Şu ana kadar Izabel, Niklas ve Fredirick'in iç dünyasını, geçmişini ve pişmanlıklarını okuduğumuz seri Victor'un da araya katılması ile devam ediyor. Bu sefer Victor'un geçmiş günahları ve pişmanlıkları; iç çatışmalarına odaklı bir kitap var. Neyse ki aşk meselesi hala 2. planda ama yine de bu kitap, Izabel ile olan ilişkisini sarsacak ve tekrar sorgulamaya itecek şeylere gebe.
Victor, geçmişten gelen düşmanları ile yüzleşin, Izabel de Victor'u daha iyi tanısın... Bu kitap ilk üçe giremez ama 4. sıradaki yerini alır. Kendisinden önceki iki kitaba göre nispeten daha az heyecanlıydı; Niklas'ın iç alemlerini görmeyi daha çok sevmiştim ama Fredirik'ten daha güzel olduğu da kesin. Bizim Victor'un Niklas ve Izabel ile ilgili bir planı da varmış, plan tutsa idi ben mutlu olurdum aslında. :D
Ayrıca geçmişten gelen tek şey düşmanlar değil...
Kitap sonunda daha önceki kitaplarda bahsi geçen Meksika görevi için bizim Izabel yola çıkıyor ve yanında da geçmişten gelen Victor ve Niklas'ın da tanıdığı 'ortak' kişi de var. Doğrusunu söylemek gerekir ise Izabel'in babası ile ilgili bir fikrim var ama bakalım, ancak 7. kitapta ortaya çıkacak. O da bir iki aya kadar geliyormuş, inşallah.

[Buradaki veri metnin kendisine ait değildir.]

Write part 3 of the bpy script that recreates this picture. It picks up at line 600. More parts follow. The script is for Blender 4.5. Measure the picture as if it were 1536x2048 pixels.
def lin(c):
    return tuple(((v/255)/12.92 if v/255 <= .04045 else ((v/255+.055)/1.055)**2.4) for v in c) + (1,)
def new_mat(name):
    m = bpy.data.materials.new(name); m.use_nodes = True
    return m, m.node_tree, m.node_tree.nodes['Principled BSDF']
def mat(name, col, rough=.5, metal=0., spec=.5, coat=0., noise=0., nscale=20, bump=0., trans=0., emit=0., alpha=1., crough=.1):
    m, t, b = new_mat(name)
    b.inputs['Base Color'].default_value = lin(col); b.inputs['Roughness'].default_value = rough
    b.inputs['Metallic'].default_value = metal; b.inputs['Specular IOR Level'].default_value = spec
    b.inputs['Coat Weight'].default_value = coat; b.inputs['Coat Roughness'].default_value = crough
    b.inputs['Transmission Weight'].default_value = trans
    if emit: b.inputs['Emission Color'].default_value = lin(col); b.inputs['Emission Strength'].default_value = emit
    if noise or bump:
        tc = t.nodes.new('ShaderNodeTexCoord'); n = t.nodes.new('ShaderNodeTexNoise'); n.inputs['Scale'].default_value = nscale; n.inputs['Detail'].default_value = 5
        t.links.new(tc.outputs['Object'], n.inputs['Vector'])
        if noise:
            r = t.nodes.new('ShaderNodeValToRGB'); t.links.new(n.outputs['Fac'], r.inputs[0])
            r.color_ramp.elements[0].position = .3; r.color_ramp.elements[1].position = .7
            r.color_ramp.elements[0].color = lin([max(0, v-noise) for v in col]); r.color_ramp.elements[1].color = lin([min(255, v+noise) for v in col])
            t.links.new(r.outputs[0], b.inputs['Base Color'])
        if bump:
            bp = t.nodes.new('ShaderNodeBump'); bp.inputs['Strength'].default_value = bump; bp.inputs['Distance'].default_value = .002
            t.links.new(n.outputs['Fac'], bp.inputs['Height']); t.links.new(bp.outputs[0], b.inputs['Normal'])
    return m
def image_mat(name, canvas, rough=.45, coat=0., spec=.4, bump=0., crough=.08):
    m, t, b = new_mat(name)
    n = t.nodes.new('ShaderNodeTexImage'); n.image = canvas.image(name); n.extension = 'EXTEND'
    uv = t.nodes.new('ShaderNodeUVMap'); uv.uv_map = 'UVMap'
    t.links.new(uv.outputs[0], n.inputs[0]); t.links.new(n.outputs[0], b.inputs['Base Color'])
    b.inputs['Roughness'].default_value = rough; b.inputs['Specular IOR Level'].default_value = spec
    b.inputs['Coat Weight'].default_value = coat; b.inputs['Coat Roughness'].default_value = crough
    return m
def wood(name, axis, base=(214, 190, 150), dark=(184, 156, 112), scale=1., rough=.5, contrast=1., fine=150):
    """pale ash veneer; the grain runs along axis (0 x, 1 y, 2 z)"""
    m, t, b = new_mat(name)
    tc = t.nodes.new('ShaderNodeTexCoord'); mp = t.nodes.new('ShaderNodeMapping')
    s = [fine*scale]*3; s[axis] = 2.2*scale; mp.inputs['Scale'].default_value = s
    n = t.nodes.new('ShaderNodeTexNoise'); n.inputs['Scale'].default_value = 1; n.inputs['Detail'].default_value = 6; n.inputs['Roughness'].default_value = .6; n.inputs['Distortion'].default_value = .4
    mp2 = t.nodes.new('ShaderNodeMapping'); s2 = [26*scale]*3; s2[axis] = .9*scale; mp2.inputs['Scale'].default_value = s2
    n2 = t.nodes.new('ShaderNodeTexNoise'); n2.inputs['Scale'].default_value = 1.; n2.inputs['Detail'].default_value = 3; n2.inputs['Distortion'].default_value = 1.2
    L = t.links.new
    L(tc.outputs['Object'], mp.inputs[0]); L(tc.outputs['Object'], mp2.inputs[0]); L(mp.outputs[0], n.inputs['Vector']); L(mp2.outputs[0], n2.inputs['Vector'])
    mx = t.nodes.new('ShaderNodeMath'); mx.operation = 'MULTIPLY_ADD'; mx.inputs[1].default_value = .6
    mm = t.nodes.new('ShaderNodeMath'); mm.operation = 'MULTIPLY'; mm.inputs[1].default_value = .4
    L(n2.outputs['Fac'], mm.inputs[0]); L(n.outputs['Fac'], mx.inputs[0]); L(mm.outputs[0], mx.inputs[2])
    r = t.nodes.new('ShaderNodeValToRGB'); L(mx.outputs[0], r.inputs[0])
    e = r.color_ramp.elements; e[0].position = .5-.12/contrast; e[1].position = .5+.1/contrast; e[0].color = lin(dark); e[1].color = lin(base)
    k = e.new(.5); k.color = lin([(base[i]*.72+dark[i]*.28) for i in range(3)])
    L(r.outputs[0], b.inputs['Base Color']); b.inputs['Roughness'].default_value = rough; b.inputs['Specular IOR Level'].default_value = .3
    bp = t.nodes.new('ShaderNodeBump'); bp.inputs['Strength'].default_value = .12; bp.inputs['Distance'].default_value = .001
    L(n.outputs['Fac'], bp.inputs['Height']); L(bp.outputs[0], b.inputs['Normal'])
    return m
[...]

Bu arada kitap fiyatı ile ilgili bir eleştirim var; bir önceki iki kitap 368 ve 400 sayfa ve 27,5 liraya satılıyor ama bu kitap 352 sayfa, 29,30'a çıkmış fiyat. Ephesus, serinin popülerliğini kullanıp okuyucunun cebini suistimal etmez ise seviniriz, sonra millet korsan okuyor diye yaygara koparıyor yayınevleri ve yazarlar!